Business Objects, Cognos strengthen offerings

As demand for standardized business information (BI) tools grows, vendors are rushing to build or buy technology to strengthen their offerings.

Business Objects SA last week set the wheels in motion to acquire Crystal Decisions Inc. for US$820 million in cash and stock, giving the company far greater reporting functionality.

Meanwhile, BI rival Cognos is developing additional reporting functionality for its suite. Ottawa-based Cognos has a product called ReportNet in beta with key customers and expects to launch it in the fall. It includes production reporting and is expected to integrate with the entire Cognos Enterprise BI Suite, including scorecards, dashboards, OLAP and alerts, according to a Cognos spokesperson.

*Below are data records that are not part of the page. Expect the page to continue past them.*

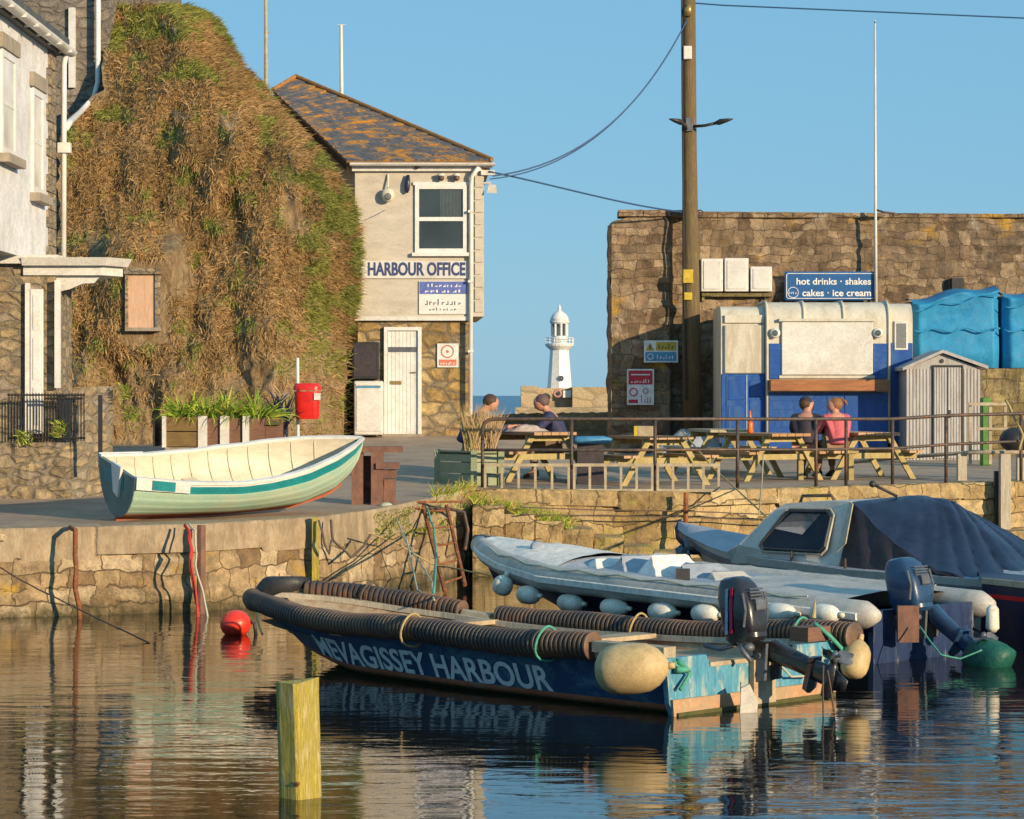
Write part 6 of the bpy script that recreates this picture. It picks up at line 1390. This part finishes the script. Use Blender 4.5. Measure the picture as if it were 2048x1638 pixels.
# outboards
def outboard(label, piv, aft, tilt_z, Lleg, cow_c, cow_h, cow_w, cow_d, lean, cowm, legm, stripe=True, bag=False):
    piv, cow_c = Vector(piv), Vector(cow_c); aft = Vector(aft).normalized(); lat = Vector((aft.y, -aft.x, 0)).normalized()
    t = thing('outboard_motor', label, 'outboard motor', piv)
    upc = (Z-aft*lean).normalized(); d_ = (aft+Z*lean).normalized()
    mb = MB(); secs = []
    for s_, kw, kd, sh in ((-1, .62, .70, 0), (-.9, .8, .86, 0), (-.55, .95, .98, .0), (0, 1, 1, 0), (.4, .96, .92, -.02), (.72, .86, .76, -.035), (.93, .7, .56, -.05), (1, .45, .36, -.055)):
        secs.append((cow_c+upc*(s_*cow_h/2)+d_*sh, lat*cow_w/2*kw, d_*cow_d/2*kd))
    mb.loft(secs, 24, 5); cw = mb.build('cowling', cowm, t, 'auto')
    mb = MB(); mb.loft([(cow_c+upc*(-cow_h*.53), lat*cow_w*.36, d_*cow_d*.42), (cow_c+upc*(-cow_h*.47), lat*cow_w*.44, d_*cow_d*.5), (cow_c+upc*(-cow_h*.40), lat*cow_w*.44, d_*cow_d*.5)], 18, 3.2); mb.build('lower_cowl', legm, t, 'auto')
    if stripe:
        for k, (m_, off) in enumerate((('magenta', .0), ('pale_blue', -.05))):
            mb = MB()
            for sgn in (-1, 1):
                pts = []
                for s_ in [i/12 for i in range(13)]:
                    zz = lerp(-.38, .32, s_); cc = cow_c+upc*(zz*cow_h)+lat*(sgn*(cow_w/2*.985+.004))+d_*(lerp(-.12, .06, s_)*cow_d+off)
                    pts.append(cc)
                mb.rings([[p-d_*.014, p+d_*.014, p+d_*.014+lat*sgn*.004, p-d_*.014+lat*sgn*.004] for p in pts], True)
            mb.build('stripe', m_, cw)
    mb = MB(); mb.prism([piv+lat*.11-Z*.22, piv+lat*.11+Z*.1, piv+lat*.11+Z*.1+aft*.14, piv+lat*.11+aft*.12-Z*.2], lat*-.03); mb.prism([piv-lat*.11-Z*.22, piv-lat*.11+Z*.1, piv-lat*.11+Z*.1+aft*.14, piv-lat*.11+aft*.12-Z*.2], lat*.03); mb.tube([piv-lat*.13+aft*.06, piv+lat*.13+aft*.06], .03, 8); mb.build('clamp_bracket', 'motor_grey', t)
    mb = MB()
    for q_ in range(4): zz_ = cow_c+upc*(cow_h*(.12+q_*.05))+d_*(cow_d*.47); mb.tube([zz_-lat*cow_w*.3, zz_+lat*cow_w*.3], .008, 6)
    zz_ = cow_c+upc*(cow_h*.02)+d_*(cow_d*.49); mb.loft([(zz_-lat*.06, upc*.05, d_*.03), (zz_+lat*.06, upc*.05, d_*.03)], 12, 4)
    for sg in (-1, 1): mb.tube([cow_c-upc*cow_h*.3+lat*sg*cow_w*.51+d_*cow_d*.3, cow_c-upc*cow_h*.05+lat*sg*cow_w*.515+d_*cow_d*.42, cow_c+upc*cow_h*.22+lat*sg*cow_w*.5+d_*cow_d*.38], .012, 6)
    mb.build('air_intake', 'motor_grey', cw)
    mb = MB(); b0_ = cow_c-upc*(cow_h*.56)
    mb.tube([b0_+lat*.09, b0_+lat*.12-upc*.06+d_*.05, b0_+lat*.08-upc*.15+d_*.09], .02, 8); mb.tube([b0_-lat*.09-d_*.1, b0_-lat*.1-upc*.12-d_*.12, piv+lat*-.1], .022, 8); mb.tube([b0_-d_*.12, b0_-d_*.3-upc*.02, b0_-d_*.46+upc*.03], [.018, .016, .022], 8); mb.ball(b0_+lat*.06-upc*.03+d_*.06, .05, .05, .04, 12, 8); mb.build('steering_arm', 'motor_grey', t, True)
    dl = (aft*math.cos(tilt_z)-Z*math.sin(tilt_z)).normalized(); nl = dl.cross(lat).normalized()
    if nl.z < 0: nl = -nl
    s0 = cow_c-upc*(cow_h*.5)
    j = piv+aft*.12+Z*.04
    mb = MB(); mb.loft([(s0, lat*.08, d_*.11), (s0.lerp(j, .5), lat*.075, (d_+upc*.2)*.1), (j, lat*.07, nl*.1), (j+dl*.15, lat*.06, nl*.085), (j+dl*Lleg*.55, lat*.042, nl*.08), (j+dl*Lleg, lat*.035, nl*.09)], 16, 2.6); mb.build('leg', legm, t, 'auto')
    e = j+dl*Lleg
    mb = MB(); mb.loft([(e-dl*.2+nl*.1, lat*.02, dl*.01), (e-dl*.19+nl*.1, lat*.09, dl*.012), (e-dl*.18-nl*.16, lat*.09, dl*.012), (e-dl*.175-nl*.2, lat*.02, dl*.01)], 12, 3); mb.build('anti_vent_plate', legm, t)
    g0 = e+dl*.0
    mb = MB(); mb.loft([(g0+nl*.14, lat*.01, dl*.015), (g0+nl*.09, lat*.04, dl*.045), (g0-nl*.0, lat*.05, dl*.055), (g0-nl*.16, lat*.045, dl*.05), (g0-nl*.19, lat*.02, dl*.025)], 14, 2); mb.prism([g0+dl*.04+nl*.08, g0+dl*.18+nl*.03, g0+dl*.17-nl*.06, g0+dl*.04-nl*.1], lat*.012); mb.build('gearcase', legm, t, True)
    mb = MB(); pc_ = g0-nl*-.2 if False else g0+nl*.17
    for i in range(3):
        a = i*2.094+.4; r1 = lat*math.cos(a)+dl*math.sin(a); r2 = -lat*math.sin(a)+dl*math.cos(a)
        def bl(u_, v_): return pc_+r1*(.03+.12*u_)+r2*((v_-.5)*.13*math.sin(math.pi*(.15+.8*u_)))+nl*((v_-.5)*.07)
        mb.grid(bl, 8, 6); mb.grid(lambda u_, v_: bl(u_, v_)+nl*.008, 8, 6)
    mb.loft([(pc_-nl*.04, lat*.035, dl*.035), (pc_+nl*.03, lat*.032, dl*.032), (pc_+nl*.05, lat*.01, dl*.01)], 12, 2); mb.build('propeller', 'motor_grey', t, True)
    if bag:
        tb = thing('propeller_bag', 'dark green drawstring bag tied over the blue motor propeller', 'bag', e)
        mb = MB(); a_ = bag; secs = []
        for s_, k in ((-.03, .35), (.0, .75), (.08, 1), (.25, 1.05), (.36, .98), (.40, .6)): secs.append((e+a_*s_*1.0+a_*-.03, lat*.16*k, nl*.19*k))
        mb.loft(secs, 20, 2.5); mb.build('bag', 'prop_bag', tb, True)
        mb = MB(); mb.tube([e+a_*-.0+(lat*math.cos(i*.4)*.125+nl*math.sin(i*.4)*.15) for i in range(16)], .01, 6); mb.build('drawstring', 'rope_green', tb, True)
    return t
outboard('black outboard motor with magenta flash tilted up on the work boat', tq(.05, .42, .08), -ub, R(16), .62, P(1486, 1216, 21.1), .52, .27, .34, .16, 'motor_black', 'motor_black')
rope([P(1647, 1330, 20.5), P(1646, 1370, 20.5), P(1647, 1440, 20.5)], .007, 'rope_dark', 'left thin line dropping from the propeller into the water', amp=.003)
rope([P(1655, 1340, 20.5), P(1662, 1380, 20.5), P(1668, 1425, 20.5)], .007, 'rope_dark', 'right thin line dropping from the propeller into the water', amp=.003)

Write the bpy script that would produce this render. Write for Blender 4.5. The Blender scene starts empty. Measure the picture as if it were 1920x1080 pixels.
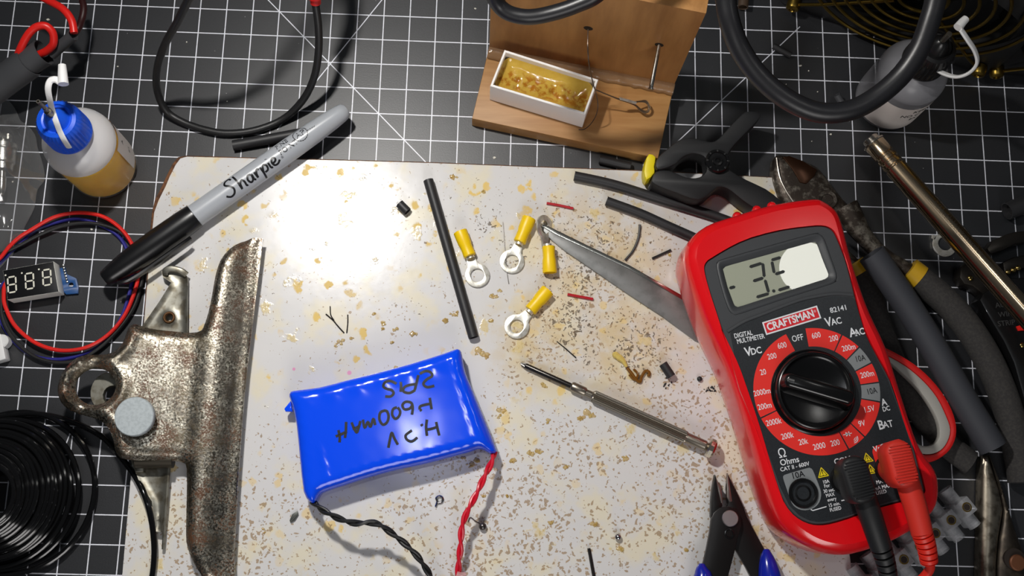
import bpy, math, random
from mathutils import Vector, Matrix, Quaternion
from mathutils.geometry import tessellate_polygon

S = 0.001                      # everything below is written in millimetres
SC = bpy.context.scene
COL = SC.collection

# ------------------------------------------------------------------ camera
FPX = 2046.75
RM = Matrix(((0.9991081316745789, 0.025093474020279512, 0.03395966406379452),
             (0.031963645584475536, -0.9749882178846958, -0.21994613055695045),
             (0.027591059832530126, 0.22083544223611073, -0.9749207356855731)))
CAM = Vector((-13.926, -111.464, 492.08))
cd = bpy.data.cameras.new('camera')
cam = bpy.data.objects.new('camera', cd)
COL.objects.link(cam)
cd.sensor_fit = 'HORIZONTAL'
cd.sensor_width = 36.0
cd.lens = FPX / 1920 * 36.0
cd.clip_start = 0.01
cd.clip_end = 50
m3 = Matrix((RM[0], -RM[1], -RM[2])).transposed()
cam.matrix_world = Matrix.Translation(CAM * S) @ m3.to_4x4()
SC.camera = cam


def W(px, py, z=0.0):
    """the point of the level plane z (mm) that the photograph shows at this pixel"""
    d = RM.transposed() @ Vector(((px - 960) / FPX, (py - 540) / FPX, 1))
    return CAM + d * ((z - CAM.z) / d.z)


ZB = 5.0                       # top of the white board above the mat
# ------------------------------------------------------------------ world, lamps, exposure
world = bpy.data.worlds.new('world')
SC.world = world
world.use_nodes = True
world.node_tree.nodes['Background'].inputs[0].default_value = (0.80, 0.90, 1.0, 1)
world.node_tree.nodes['Background'].inputs[1].default_value = 0.04


def mirror_spot(px, py, h, z=ZB):
    r = W(px, py, z)
    v = r - CAM
    k = (h - z) / (CAM.z - z)
    return Vector((r.x + v.x * k, r.y + v.y * k, h))


def lamp(name, pos, watts, size, col, target=None, spread=180):
    ld = bpy.data.lights.new(name, 'AREA')
    ld.shape = 'DISK'
    ld.size = size * S
    ld.energy = watts
    ld.color = col
    ld.spread = math.radians(spread)
    o = bpy.data.objects.new(name, ld)
    COL.objects.link(o)
    o.location = pos * S
    t = target if target is not None else Vector((pos.x, pos.y, 0))
    o.rotation_euler = (t - pos).to_track_quat('-Z', 'Y').to_euler()
    return o


lamp('bench_lamp', mirror_spot(640, 402, 360), 1.62, 28, (1.0, 0.97, 0.925), W(1050, 2500, 0))
lamp('ceiling_lamp', mirror_spot(800, 812, 1500, 17), 0.55, 26, (0.93, 0.96, 1.0))
lamp('fill_light', Vector((100, -850, 560)), 2.8, 420, (1.0, 0.97, 0.95), Vector((0, 0, 0)))  # added soft fill, out of view, brightening upright faces on the near side
lamp('display_glare_light', mirror_spot(1512, 500, 330, 41), 0.040, 36, (1.0, 0.98, 0.94), W(1512, 500, 41))  # small added light, only there to reflect white in the meter's display
SC.view_settings.view_transform = 'Standard'
SC.view_settings.look = 'None'
SC.view_settings.exposure = 0.0
SC.view_settings.gamma = 1.0
SC.view_settings.use_curve_mapping = False

# ------------------------------------------------------------------ materials


def lin(c):
    r = []
    for v in c[:3]:
        v = v / 255.0
        r.append(v / 12.92 if v <= 0.04045 else ((v + 0.055) / 1.055) ** 2.4)
    return (r[0], r[1], r[2], 1.0)


MATS = {}


class NT:
    def __init__(s, name):
        s.m = bpy.data.materials.new(name)
        s.m.use_nodes = True
        s.t = s.m.node_tree
        s.b = s.t.nodes['Principled BSDF']
        s.tc = None

    def n(s, typ, **kw):
        nd = s.t.nodes.new(typ)
        for k, v in kw.items():
            setattr(nd, k, v)
        return nd

    def l(s, a, b):
        s.t.links.new(a, b)

    def coord(s):
        if s.tc is None:
            s.tc = s.n('ShaderNodeTexCoord').outputs['Object']
        return s.tc

    def noise(s, scale, detail=3, rough=0.55, vec=None):
        nd = s.n('ShaderNodeTexNoise')
        nd.inputs['Scale'].default_value = scale
        nd.inputs['Detail'].default_value = detail
        nd.inputs['Roughness'].default_value = rough
        s.l(vec or s.coord(), nd.inputs['Vector'])
        return nd.outputs['Fac']

    def vor(s, scale, feature='F1', out='Distance', vec=None, rnd=1.0):
        nd = s.n('ShaderNodeTexVoronoi', feature=feature)
        nd.inputs['Scale'].default_value = scale
        nd.inputs['Randomness'].default_value = rnd
        s.l(vec or s.coord(), nd.inputs['Vector'])
        return nd.outputs[out]

    def math(s, op, a, b=None, c=None, clamp=False):
        nd = s.n('ShaderNodeMath', operation=op)
        nd.use_clamp = clamp
        for i, v in enumerate((a, b, c)):
            if v is None:
                continue
            if isinstance(v, (int, float)):
                nd.inputs[i].default_value = v
            else:
                s.l(v, nd.inputs[i])
        return nd.outputs[0]

    def ramp(s, v, lo, hi, a=0.0, b=1.0):
        nd = s.n('ShaderNodeMapRange', interpolation_type='SMOOTHSTEP')
        s.l(v, nd.inputs[0])
        for i, x in enumerate((lo, hi, a, b)):
            nd.inputs[i + 1].default_value = x
        return nd.outputs[0]

    def mix(s, f, a, b):
        nd = s.n('ShaderNodeMix', data_type='RGBA')
        for i, v in ((0, f), (6, a), (7, b)):
            if isinstance(v, (int, float)):
                nd.inputs[i].default_value = v
            elif isinstance(v, tuple):
                nd.inputs[i].default_value = v
            else:
                s.l(v, nd.inputs[i])
        return nd.outputs[2]

    def bump(s, h, strength=0.3, dist=0.2):
        nd = s.n('ShaderNodeBump')
        nd.inputs['Strength'].default_value = strength
        nd.inputs['Distance'].default_value = dist * S
        s.l(h, nd.inputs['Height'])
        s.l(nd.outputs[0], s.b.inputs['Normal'])


def mat(name, col, rough=0.5, metal=0.0, col2=None, scale=200, lo=0.4, hi=0.65, bump=0, bscale=800,
        trans=0, ior=1.5, coat=0, alpha=1, emit=0, rough2=None, spec=None):
    if name in MATS:
        return MATS[name]
    t = NT(name)
    b = t.b
    b.inputs['Base Color'].default_value = lin(col)
    b.inputs['Roughness'].default_value = rough
    b.inputs['Metallic'].default_value = metal
    b.inputs['IOR'].default_value = ior
    b.inputs['Transmission Weight'].default_value = trans
    b.inputs['Coat Weight'].default_value = coat
    b.inputs['Coat Roughness'].default_value = 0.08
    b.inputs['Alpha'].default_value = alpha
    if spec is not None:
        b.inputs['Specular IOR Level'].default_value = spec
    if emit:
        b.inputs['Emission Color'].default_value = lin(col)
        b.inputs['Emission Strength'].default_value = emit
    if col2:
        f = t.ramp(t.noise(scale), lo, hi)
        t.l(t.mix(f, lin(col), lin(col2)), b.inputs['Base Color'])
        if rough2 is not None:
            t.l(t.ramp(t.noise(scale), lo, hi, rough, rough2), b.inputs['Roughness'])
    if bump:
        t.bump(t.noise(bscale, 4), bump, 0.2)
    MATS[name] = t.m
    return t.m


# ------------------------------------------------------------------ objects
ORG = {}


def thing(name, label, cat, loc=(0, 0, 0), group=None):
    o = bpy.data.objects.new(name, None)
    COL.objects.link(o)
    o.empty_display_size = 0.005
    o.location = Vector(loc) * S
    o['label'] = label
    o['category'] = cat
    if group:
        o['group'] = group
    ORG[o] = Vector(loc)
    return o


def tag(o, label=None, cat=None, group=None, kind=None):
    for k, v in (('label', label), ('category', cat), ('group', group), ('kind', kind)):
        if v:
            o[k] = v
    return o


def copy_thing(o, label, loc, rotz, parent=None, group=None):
    c = o.copy()
    COL.objects.link(c)
    if parent:
        c.parent = parent
    else:
        c['label'] = label
        c.location = Vector(loc) * S
        c.rotation_euler = (0, 0, rotz)
        if group:
            c['group'] = group
    for ch in list(o.children):
        copy_thing(ch, None, None, None, c)
    return c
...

In contrast, Business Objects’ planned acquisition of Crystal Decisions will add to its stable one of the most widely used enterprise reporting technologies. A run-time version of Crystal Reports is embedded in thousands of enterprise applications.

“There are reports that you can author with Crystal Decisions that you can’t author in Business Objects,” said Dave Kellogg, senior group vice-president of worldwide marketing at Business Objects in San Jose.

Customers are asking for more functionality in BI toolsets, according to Henry Morris, group vice president for applications and information access at IDC in Framingham, Mass.

Business Objects said the acquisition will enable it to deliver a single administration structure, a single structure for security, and a single report repository, in addition to query generators and semantic layers.

However, SEC rules restrict the company from offering details until the deal is complete, said Bill Hostmann, a senior analyst at Gartner in San Francisco.

One systems integrator thinks the two product lines will integrate smoothly.

“They are complementary to each, and the technologies are easily accessible,” said Jose Gonzalez, president of Accelerated Consulting Group in Ft. Lauderdale, Fla. “Crystal Decisions technology going forward is .Net based, and that makes for easy integration from an XML standpoint. Business Objects has also made its move to support XML.”

The integration effort is likely to take 12 to 18 months, once the acquisition happens and product plans for 2005 are set, Hostmann said.